Elle dérive entre les étals du marché de Bab-El-Oued. Malgré la chaleur de ce début d’été elle est caparaçonnée dans un lourd manteau de laine bleue. Ses lèvres balbutient des mots feutrés que nul ne peut entendre. La tête jetée en arrière elle rit silencieusement des ses inaudibles monologues. Ses mains griffent l’étoffe dans les poches du manteau. On perçoit le cliquetis de ses bracelets qui s’entrechoquent. Son regard porte au loin et glisse sur les choses et les gens. Si on la frôle, elle laisse échapper une douce plainte, avance de quelques pas courts et rapides et s’immobilise un instant. Le contact avec ses semblables semble la brûler comme un acide. Son calme revenu, elle reprend sa déambulation et ses conversations intérieures. Elle est encore jeune. Elle n’achète rien, ne quémande rien, ne s’adresse à personne. Sur son passage, son comportement ne déclenche ni sourire, ni raillerie, ni agacement. Elle n’a rien de commun avec ces figures du quartier qui doivent leurs renommés à des comportements excessifs.

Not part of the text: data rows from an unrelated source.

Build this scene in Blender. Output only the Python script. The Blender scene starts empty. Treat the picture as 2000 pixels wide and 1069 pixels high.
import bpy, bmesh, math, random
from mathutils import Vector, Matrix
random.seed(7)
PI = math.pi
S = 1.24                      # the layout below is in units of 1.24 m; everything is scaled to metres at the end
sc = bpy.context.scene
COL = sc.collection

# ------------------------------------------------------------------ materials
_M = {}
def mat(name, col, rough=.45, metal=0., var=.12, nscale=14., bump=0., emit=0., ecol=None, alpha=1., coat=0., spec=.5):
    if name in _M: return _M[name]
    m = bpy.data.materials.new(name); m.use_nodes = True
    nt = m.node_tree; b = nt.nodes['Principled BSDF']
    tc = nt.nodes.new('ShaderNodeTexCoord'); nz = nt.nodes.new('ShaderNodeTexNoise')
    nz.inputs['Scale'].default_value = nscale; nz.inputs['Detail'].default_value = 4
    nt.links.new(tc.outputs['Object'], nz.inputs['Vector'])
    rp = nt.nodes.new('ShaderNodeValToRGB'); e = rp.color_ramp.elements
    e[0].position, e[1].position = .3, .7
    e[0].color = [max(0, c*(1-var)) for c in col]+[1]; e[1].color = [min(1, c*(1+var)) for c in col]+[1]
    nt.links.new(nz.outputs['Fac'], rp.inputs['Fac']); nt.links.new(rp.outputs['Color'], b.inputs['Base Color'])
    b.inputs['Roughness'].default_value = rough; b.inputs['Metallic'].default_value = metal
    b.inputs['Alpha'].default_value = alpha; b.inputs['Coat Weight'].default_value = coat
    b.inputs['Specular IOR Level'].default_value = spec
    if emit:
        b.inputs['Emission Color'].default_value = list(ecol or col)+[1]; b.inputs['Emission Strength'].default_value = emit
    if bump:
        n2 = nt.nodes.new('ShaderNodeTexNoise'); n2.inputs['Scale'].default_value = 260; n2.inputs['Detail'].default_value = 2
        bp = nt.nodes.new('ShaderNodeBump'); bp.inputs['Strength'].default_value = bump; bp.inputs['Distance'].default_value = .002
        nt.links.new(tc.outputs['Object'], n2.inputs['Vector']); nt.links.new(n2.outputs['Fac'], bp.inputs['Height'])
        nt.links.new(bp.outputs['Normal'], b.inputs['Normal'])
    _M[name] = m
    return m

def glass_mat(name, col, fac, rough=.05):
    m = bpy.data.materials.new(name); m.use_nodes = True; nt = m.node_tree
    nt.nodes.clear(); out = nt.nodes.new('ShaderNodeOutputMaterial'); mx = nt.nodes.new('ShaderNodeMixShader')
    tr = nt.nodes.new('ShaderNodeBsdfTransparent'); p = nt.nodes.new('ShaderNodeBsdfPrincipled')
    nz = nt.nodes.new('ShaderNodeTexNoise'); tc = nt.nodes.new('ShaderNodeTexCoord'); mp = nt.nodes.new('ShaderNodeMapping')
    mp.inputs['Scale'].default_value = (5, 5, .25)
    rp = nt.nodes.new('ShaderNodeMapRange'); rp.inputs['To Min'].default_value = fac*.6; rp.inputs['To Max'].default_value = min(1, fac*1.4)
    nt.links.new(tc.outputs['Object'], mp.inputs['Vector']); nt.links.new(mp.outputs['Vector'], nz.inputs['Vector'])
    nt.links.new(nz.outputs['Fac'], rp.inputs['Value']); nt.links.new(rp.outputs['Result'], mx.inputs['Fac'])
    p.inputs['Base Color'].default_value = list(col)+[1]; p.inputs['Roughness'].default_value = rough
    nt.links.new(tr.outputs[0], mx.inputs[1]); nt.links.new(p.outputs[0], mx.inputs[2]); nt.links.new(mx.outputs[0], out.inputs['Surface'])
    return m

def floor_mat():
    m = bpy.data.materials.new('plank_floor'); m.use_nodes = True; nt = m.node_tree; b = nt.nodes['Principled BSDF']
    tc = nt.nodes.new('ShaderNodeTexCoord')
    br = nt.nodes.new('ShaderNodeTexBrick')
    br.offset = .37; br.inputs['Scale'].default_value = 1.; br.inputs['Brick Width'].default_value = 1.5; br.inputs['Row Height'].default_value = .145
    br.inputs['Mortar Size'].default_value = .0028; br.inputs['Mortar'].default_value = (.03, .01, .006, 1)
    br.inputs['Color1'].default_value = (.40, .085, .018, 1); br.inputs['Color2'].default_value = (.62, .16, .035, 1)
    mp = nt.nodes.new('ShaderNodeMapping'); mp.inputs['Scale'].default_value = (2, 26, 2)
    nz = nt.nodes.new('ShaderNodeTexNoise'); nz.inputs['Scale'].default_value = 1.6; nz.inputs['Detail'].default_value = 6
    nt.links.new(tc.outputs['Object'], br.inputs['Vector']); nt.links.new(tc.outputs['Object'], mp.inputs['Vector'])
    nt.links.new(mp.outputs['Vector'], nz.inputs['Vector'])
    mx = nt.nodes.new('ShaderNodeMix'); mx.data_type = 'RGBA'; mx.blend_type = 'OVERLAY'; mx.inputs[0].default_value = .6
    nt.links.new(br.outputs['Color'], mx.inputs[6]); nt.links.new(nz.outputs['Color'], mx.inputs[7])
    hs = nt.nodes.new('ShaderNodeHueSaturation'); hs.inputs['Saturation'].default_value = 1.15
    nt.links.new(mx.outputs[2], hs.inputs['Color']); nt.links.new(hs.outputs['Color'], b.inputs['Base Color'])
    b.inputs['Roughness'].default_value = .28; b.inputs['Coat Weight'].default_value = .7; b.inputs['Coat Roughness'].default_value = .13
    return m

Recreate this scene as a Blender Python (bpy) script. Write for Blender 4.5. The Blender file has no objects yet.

Ma grand-mère Ascencion et moi sommes devant chez Mezrar en train de payer une bobine de coton à repriser. La Folle est à deux pas de nous. Je crains de la voir nous heurter. Je ne la perds pas des yeux afin d’anticiper un éventuel contact. Le temps de reprendre notre monnaie et de glisser le coton dans un de nos paniers en paille tressée, elle s’éloigne. « C’est triste ! » Dit une très grosse dame à ma grand-mère en parlant de la Folle. « Elle a perdu son mari, son fils et sa mère à cause des évènements. La douleur l’a rendue folle ». Grand-mère et la très grosse dame se lancent dans une conversation sur les « évènements ». Pendant toute leur discussion, j’inspecte minutieusement la foule pour essayer de repérer la Folle. Elle n’est plus là. Nous terminons notre circuit dans le marché sans la croiser de nouveau. Disparue la Folle. Notre dernière station c’est chez kadher pour prendre des œufs. Ils seront ainsi placés tout au-dessus des autres achats et ne craindront rien dans nos paniers pleins. Nous retournons à la maison. J’emporte avec moi l’image troublante de cette ombre.

Le lendemain et les jours suivants pas de folle au marché. J’ai longtemps guetté le manteau bleu mais je n’ai jamais revu cette femme. Son errance l’a transportée ailleurs où elle a du continuer ses conversations imaginaires nées de son propre calvaire.

A cette époque, je n’ai pas osé parler de la Folle aux adultes de ma famille. Je discernais qu’ils mettaient tout en œuvre pour me protéger des violences qui martyrisaient de plus en plus l’Algérie. Parler de la Folle, c’était prendre le risque d’évoquer le sujet. Pourtant, j’aurai voulu comprendre comment la douleur peut conduire à la folie. Pour moi la douleur c’était la chute sur le gravier et le genou couronné, la dent de lait qui s’attarde et qu’il faut arracher, l’épine d’oursin dans le pied. Bon tout cela n’est pas agréable mais de là à rendre fou !

Plus tard, le raisonnement aidant, j’ai su ce qui était arrivé à cette femme. Nos affrontements avaient fait plus que la tuer. Ils l’avaient transformée en une pauvre épave dont l’esprit clos ne pouvait plus recevoir de compassion, prononcer de pardon, exprimer la douleur ou entretenir le souvenir salvateur. Une vie privée de conscience dans un enfer plus terrible que la mort. Qui peut mériter cela ? Quelle cause peut exiger ce tribu ?

J’ignore à quelle communauté appartenait la Folle et quelles étaient ses origines et c’est mieux ainsi. De cette façon, si cette pensée que j’oriente vers elle lui parvient, elle le sera dans une fraternelle clarté dénuée de réflexe partisan. A près d’un demi-siècle de distance, c’est l’unique et dérisoire chose que je puisse faire pour elle.